Won Academy Award for Best Actress. Nominations for Best Picture, Best Director and Best Writing.

Filmed before the Production Code, this film about a marriage that hits the skids due to adulterous behavior by both parties is notable mainly for the free-wheeling sexual antics of Norma Shearer's character, which would soon be outlawed onscreen. Once the Hayes Code was enacted, adultery and obvious sexual contact before and even after marriage pretty much disappeared from movies until the 1970s. If these topics were explored the consequences for the characters were usually dire indeed. Shearer suffers for love here, but it's her own jealousy and pride that bring about her downfall, not societal restrictions.

Even in the roaring twenties, Jerry (Shearer) holds the mistaken belief that men and woman are equal when it comes to sex and love. That what's good for the goose is good for the gander. Unfortunately, her supposedly loving husband doesn't see it that way. When Ted (Morris) dips his wick elsewhere it means nothing, when Jerry does it to even the score, she's a common, dirty whore. He believes there was nothing wrong with his infidelity and can't understand why she's so upset when it shows up on her doorstep looking for a replay. The fact that she gave in to her baser impulses with a friend of theirs is more than Ted can take and the marriage quickly dissolves into anger and bitterness.

Jerry returns to singlehood with abandon, enjoying the attentions of many different men, all of whom adore her vivacious energy and witty repartee. She reconnects with an old friend Paul (Nagel), who never got over losing her to Ted. Despite the fact that he's married to Helen (Eldridge), another old friend whom he disfigured in a car accident, he attempts to sway Jerry's affections his way. He only married Helen out of guilt. Don't they all deserve to be with someone who truly loves them? Jerry almost gives in to his pleas, but a last minute visit from Helen shows her that her path to true love does not lead to Paul. While she's enjoyed being a woman about town, able to do what and who she pleases, in the end, she realizes her heart has always belonged to Ted and that their lack of maturity, not the affairs, is what destroyed their marriage.

"Really? I've heard of platonic love, but I didn't know there was such a thing as platonic jewelery. "

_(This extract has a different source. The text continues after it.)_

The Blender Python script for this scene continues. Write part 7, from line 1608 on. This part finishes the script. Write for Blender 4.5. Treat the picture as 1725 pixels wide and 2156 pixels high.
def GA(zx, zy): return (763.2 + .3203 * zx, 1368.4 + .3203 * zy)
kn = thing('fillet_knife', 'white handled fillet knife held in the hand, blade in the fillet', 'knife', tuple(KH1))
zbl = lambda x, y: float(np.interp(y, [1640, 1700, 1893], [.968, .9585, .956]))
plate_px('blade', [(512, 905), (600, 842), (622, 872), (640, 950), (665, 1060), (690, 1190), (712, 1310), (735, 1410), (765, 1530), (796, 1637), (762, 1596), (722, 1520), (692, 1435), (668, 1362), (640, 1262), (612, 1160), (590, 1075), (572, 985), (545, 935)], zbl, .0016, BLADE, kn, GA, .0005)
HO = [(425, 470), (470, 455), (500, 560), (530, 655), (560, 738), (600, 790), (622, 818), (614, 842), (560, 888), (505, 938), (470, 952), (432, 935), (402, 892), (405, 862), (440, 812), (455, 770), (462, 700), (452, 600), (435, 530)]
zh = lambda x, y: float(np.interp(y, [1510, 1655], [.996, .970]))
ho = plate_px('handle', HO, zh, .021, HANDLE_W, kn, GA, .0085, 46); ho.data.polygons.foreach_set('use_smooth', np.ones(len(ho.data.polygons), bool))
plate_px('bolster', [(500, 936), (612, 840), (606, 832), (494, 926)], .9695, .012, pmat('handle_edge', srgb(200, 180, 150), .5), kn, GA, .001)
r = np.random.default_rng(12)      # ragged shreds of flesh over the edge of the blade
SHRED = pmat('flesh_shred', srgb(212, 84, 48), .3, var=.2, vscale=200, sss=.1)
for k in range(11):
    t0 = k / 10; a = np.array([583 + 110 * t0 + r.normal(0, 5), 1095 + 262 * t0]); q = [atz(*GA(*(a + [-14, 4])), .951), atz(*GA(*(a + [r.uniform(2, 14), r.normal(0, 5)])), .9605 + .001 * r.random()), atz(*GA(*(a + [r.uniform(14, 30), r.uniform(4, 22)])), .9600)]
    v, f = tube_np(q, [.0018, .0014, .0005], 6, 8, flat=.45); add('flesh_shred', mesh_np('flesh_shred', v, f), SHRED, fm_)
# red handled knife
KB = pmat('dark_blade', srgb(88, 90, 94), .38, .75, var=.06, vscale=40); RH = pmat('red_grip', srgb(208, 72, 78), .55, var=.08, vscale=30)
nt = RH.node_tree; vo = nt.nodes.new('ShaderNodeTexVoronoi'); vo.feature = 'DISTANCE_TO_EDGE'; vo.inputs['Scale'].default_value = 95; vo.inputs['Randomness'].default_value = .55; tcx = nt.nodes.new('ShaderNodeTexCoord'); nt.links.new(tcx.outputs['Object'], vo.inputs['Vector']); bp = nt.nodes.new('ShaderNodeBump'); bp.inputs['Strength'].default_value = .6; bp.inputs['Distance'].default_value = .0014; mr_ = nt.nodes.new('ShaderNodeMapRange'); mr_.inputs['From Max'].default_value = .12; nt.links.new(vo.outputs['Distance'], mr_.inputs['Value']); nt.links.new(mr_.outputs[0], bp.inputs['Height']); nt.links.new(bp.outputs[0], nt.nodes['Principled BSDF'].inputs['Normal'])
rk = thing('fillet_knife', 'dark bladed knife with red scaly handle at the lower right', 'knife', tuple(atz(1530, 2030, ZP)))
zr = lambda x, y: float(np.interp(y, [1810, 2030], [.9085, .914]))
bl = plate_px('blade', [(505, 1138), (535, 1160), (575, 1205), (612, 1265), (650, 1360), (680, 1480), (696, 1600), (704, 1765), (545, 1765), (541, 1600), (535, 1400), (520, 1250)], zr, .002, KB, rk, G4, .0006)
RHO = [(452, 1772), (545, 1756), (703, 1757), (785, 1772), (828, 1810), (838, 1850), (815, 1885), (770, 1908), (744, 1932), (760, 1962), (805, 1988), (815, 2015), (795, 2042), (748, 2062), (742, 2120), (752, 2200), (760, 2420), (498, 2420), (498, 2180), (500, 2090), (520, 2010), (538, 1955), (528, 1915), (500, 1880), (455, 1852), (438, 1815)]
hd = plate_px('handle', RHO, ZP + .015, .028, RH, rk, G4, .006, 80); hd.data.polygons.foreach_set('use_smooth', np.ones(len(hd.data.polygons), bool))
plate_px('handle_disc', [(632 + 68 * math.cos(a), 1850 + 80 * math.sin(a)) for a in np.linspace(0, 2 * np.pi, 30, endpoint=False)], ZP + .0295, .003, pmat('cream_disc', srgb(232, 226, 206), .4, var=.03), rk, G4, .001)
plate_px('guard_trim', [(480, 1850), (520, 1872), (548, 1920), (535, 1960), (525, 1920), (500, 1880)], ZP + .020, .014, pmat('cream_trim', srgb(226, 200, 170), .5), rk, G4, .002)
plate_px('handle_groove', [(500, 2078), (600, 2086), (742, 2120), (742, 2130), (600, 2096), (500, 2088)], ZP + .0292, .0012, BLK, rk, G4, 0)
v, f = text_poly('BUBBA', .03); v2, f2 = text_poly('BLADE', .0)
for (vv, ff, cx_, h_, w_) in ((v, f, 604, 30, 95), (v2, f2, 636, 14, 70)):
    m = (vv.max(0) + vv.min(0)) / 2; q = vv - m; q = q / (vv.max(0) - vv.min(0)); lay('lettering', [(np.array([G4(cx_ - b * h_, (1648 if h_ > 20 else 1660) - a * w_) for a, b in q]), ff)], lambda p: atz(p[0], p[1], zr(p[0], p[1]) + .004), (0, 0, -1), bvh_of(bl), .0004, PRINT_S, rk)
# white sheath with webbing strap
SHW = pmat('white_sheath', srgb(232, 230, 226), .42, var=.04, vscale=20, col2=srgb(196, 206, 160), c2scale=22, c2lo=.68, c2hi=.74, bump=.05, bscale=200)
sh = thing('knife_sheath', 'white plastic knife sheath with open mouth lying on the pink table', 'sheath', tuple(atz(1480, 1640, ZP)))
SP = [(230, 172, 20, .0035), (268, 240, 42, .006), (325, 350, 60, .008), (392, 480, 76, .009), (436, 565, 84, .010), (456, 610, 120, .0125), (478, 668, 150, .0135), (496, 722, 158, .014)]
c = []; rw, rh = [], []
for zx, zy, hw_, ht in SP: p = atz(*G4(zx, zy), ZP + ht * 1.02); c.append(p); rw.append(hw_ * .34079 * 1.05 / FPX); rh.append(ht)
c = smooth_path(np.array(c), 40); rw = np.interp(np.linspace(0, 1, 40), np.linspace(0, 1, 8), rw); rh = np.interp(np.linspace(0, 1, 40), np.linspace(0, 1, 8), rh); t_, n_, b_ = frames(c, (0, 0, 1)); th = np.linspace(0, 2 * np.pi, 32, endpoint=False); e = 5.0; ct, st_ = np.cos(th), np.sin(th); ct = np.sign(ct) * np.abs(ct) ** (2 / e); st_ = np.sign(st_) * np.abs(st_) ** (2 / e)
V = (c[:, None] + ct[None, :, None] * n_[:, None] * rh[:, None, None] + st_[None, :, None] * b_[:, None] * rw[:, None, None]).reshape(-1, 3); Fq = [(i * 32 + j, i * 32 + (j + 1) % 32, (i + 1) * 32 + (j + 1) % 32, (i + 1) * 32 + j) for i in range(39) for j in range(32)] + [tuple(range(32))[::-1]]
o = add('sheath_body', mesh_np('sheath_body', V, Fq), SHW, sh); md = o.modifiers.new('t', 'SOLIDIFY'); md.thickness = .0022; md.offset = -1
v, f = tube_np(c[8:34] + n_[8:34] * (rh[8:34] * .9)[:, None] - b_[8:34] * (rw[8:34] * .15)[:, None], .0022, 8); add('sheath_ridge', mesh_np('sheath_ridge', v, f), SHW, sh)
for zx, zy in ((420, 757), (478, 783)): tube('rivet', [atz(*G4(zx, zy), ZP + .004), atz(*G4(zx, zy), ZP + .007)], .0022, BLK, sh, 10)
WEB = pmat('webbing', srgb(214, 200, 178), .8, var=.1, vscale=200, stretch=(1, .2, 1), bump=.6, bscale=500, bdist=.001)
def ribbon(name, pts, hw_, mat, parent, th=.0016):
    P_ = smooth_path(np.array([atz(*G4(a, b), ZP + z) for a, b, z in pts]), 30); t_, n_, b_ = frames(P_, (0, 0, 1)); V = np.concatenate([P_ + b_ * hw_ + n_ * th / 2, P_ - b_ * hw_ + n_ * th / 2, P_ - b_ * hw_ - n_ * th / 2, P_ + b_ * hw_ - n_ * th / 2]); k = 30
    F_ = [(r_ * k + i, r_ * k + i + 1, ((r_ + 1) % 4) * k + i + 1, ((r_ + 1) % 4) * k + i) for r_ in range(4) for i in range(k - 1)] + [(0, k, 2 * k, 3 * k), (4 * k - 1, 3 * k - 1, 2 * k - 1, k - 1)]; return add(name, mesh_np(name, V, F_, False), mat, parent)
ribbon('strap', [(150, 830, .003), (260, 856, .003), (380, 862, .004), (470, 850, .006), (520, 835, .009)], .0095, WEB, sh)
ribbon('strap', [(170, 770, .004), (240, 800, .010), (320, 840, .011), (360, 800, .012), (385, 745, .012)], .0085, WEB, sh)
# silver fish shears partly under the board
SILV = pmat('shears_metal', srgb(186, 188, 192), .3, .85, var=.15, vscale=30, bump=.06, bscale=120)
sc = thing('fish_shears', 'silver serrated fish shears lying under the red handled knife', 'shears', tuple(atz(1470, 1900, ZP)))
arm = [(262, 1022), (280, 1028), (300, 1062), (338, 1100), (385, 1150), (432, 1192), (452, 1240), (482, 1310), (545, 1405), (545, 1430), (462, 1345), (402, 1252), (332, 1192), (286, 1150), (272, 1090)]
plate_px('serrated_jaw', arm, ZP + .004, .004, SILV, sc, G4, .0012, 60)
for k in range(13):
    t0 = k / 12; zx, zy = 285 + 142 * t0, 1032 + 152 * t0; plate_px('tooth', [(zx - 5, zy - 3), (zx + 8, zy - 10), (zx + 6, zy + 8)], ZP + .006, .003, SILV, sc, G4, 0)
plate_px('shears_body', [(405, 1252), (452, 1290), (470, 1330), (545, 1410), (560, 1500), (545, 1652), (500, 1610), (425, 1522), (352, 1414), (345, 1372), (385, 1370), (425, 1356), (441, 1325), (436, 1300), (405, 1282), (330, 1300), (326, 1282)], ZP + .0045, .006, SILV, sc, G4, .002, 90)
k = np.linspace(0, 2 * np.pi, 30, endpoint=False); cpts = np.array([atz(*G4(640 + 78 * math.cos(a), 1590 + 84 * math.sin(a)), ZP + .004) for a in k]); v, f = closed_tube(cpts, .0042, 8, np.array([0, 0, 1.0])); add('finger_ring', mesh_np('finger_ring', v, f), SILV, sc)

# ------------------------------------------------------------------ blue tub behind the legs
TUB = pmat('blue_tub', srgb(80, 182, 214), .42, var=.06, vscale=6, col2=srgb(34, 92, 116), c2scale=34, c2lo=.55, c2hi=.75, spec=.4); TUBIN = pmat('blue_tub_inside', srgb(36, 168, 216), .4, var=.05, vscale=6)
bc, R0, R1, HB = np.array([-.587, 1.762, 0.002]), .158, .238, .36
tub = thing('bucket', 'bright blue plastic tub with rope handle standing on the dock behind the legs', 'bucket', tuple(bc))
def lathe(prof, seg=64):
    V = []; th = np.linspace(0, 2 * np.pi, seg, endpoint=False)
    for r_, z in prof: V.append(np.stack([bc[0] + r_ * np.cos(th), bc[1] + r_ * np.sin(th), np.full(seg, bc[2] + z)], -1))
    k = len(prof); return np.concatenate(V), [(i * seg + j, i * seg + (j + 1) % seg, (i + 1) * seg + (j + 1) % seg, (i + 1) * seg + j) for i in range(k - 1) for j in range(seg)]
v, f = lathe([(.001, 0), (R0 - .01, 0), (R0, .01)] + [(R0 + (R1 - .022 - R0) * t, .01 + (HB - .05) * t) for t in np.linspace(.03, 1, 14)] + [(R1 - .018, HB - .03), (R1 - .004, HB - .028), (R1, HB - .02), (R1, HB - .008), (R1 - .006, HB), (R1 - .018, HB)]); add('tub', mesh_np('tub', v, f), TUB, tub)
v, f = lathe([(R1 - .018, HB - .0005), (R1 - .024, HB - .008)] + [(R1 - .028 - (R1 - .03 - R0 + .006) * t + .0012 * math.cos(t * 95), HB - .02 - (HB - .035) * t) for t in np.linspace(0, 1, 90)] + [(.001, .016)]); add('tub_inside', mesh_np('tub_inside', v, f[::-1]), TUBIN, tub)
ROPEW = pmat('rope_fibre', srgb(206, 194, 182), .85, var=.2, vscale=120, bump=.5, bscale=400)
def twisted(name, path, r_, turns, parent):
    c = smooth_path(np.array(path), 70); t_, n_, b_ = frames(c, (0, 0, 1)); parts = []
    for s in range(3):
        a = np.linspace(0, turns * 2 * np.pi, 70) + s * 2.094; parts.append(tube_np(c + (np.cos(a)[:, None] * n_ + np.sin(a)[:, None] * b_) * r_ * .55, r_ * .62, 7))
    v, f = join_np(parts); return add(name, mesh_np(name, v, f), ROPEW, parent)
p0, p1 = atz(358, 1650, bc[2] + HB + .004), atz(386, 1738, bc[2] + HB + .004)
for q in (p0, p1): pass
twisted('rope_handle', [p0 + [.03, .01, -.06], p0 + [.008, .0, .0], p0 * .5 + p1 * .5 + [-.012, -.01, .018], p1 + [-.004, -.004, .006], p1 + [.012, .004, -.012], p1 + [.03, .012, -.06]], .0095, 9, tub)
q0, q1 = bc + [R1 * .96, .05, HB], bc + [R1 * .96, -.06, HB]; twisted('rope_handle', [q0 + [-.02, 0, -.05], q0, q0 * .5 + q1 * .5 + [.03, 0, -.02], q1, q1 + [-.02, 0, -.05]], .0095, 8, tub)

When she discovers that Ted's also been brutally unhappy since their breakup, she does what any self-respecting, conniving woman would do – she uses her feminine wiles to get him back. Shearer's performance perfectly captures the many sides of a woman's sexuality, giving the film greater depth than this simple plot calls for. She is both loving and lustful, wanting, like most men, to have her cake and eat it too. Jerry is such a well-rounded character that when she eventually settles for love instead of sex it doesn't feel like a cop out to morality. Mostly because her decision is a choice, not something she's forced into. Though everything about this film from the direction to the production design is terribly staid and old-fashioned, its' attitudes about men and woman are more truthful and up-to-date than most of the films created in the four decades that followed. This isn't a film to rush out and see, however, if you get a chance, it's an interesting look at early American cinema with a powerful turn by one of Hollywood's first celluloid goddesses.